Trump also contended that North Korea had test-fired fewer missiles since he returned to the White House, although many analysts believe the regime’s focus is on its military support for Russia’s invasion of Ukraine. Some have also speculated that Kim has reined in missile tests while he appraises Lee, a liberal who believes in engagement with the North who was elected president in June.
Despite Trump’s claims, Kim has been emboldened by the war in Ukraine, securing critical support from the Kremlin after sending thousands of North Korean troops to fight along side Russian forces. North Korea has refused to enter talks aimed at ending its development of nuclear weapons. Instead, Kim has pledged to speed up his nuclear programme, and recently condemned joint US-South Korea military drills that North Korea regards as a rehearsal for an invasion. This weekend, Kim supervised the test firing of new air defence systems.
In a speech after his meeting in the Oval Office, Lee said he agreed with Trump on the need for the “peaceful denuclearisation of the Korean peninsula”.
But there were ominous signs for Lee in the hours leading up to his meeting in Washington, after Trump criticised the South Korean government, apparently over its handling of investigations related to the country’s former president, Yoon Suk Yeol, who was impeached and removed from office after a botched attempt to impose martial law late last year.
The US president posted on his Truth Social platform: “What is going on in South Korea? Seems like a purge or revolution. We can’t have that and do business there.”
The remarks cast a shadow over the high-stakes talks for Lee, although Trump later appeared to mellow after 40 minutes in which his South Korean counterpart heaped praise on the US president. Trump later rowed back on his post, saying, “I’m sure it’s a misunderstanding” as “there is a rumour going around”.
Lee spoke through an interpreter, breaking the pace of Trump, who does not hesitate to pick fights with his guests.
The US president, who frequently accuses European allies of freeloading off the US, made clear he would press hard for a greater contribution from South Korea towards the cost of hosting the 28,500 US troops in the country. Trump has made similar demands of the US’s other north-east Asian ally, Japan, which is home to almost 50,000 US troops.
He suggested the US could seek to take over base land, an idea likely to enrage Lee’s allies on the left of South Korean politics.
Trump said: “We spent a lot of money building a fort, and there was a contribution made by South Korea, but I would like to see if we could get rid of the lease and get ownership of the land where we have a massive military base.”
Despite the US and South Korea clinching a trade deal in July that spared South Korean exports harsher US tariffs, the two sides continue to wrangle over nuclear energy, military spending and details of a trade deal that included $350bn in promised South Korean investments in the United States.
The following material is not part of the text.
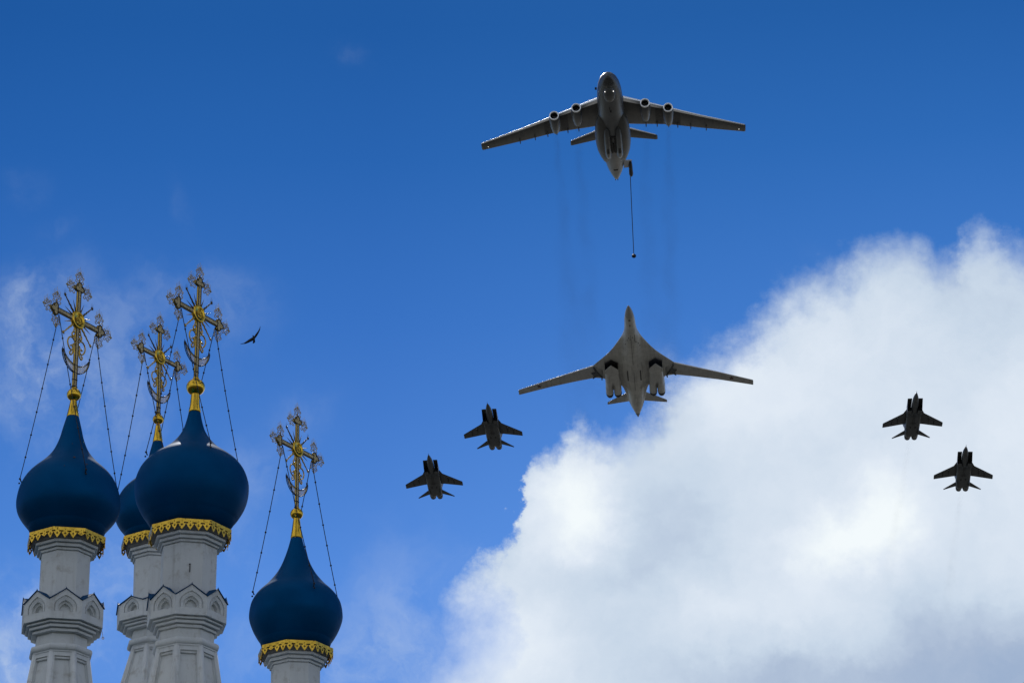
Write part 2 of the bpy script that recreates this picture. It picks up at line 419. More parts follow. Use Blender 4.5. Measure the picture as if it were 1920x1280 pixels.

South Korea’s economy relies heavily on the US, with Washington underwriting its security with troops and nuclear deterrence. Trump has called Seoul a “money machine” that takes advantage of American military protection.
Since Trump’s January inauguration, Kim has ignored Trump’s repeated calls to revive the direct diplomacy he pursued during his 2017-2021 term in office, which produced no deal to halt North Korea’s nuclear program. In the Oval Office, Lee avoided the theatrical confrontations that dominated a February visit by Volodymyr Zelenskyy, the Ukrainian president, and a May visit from Cyril Ramaphosa, the South African president.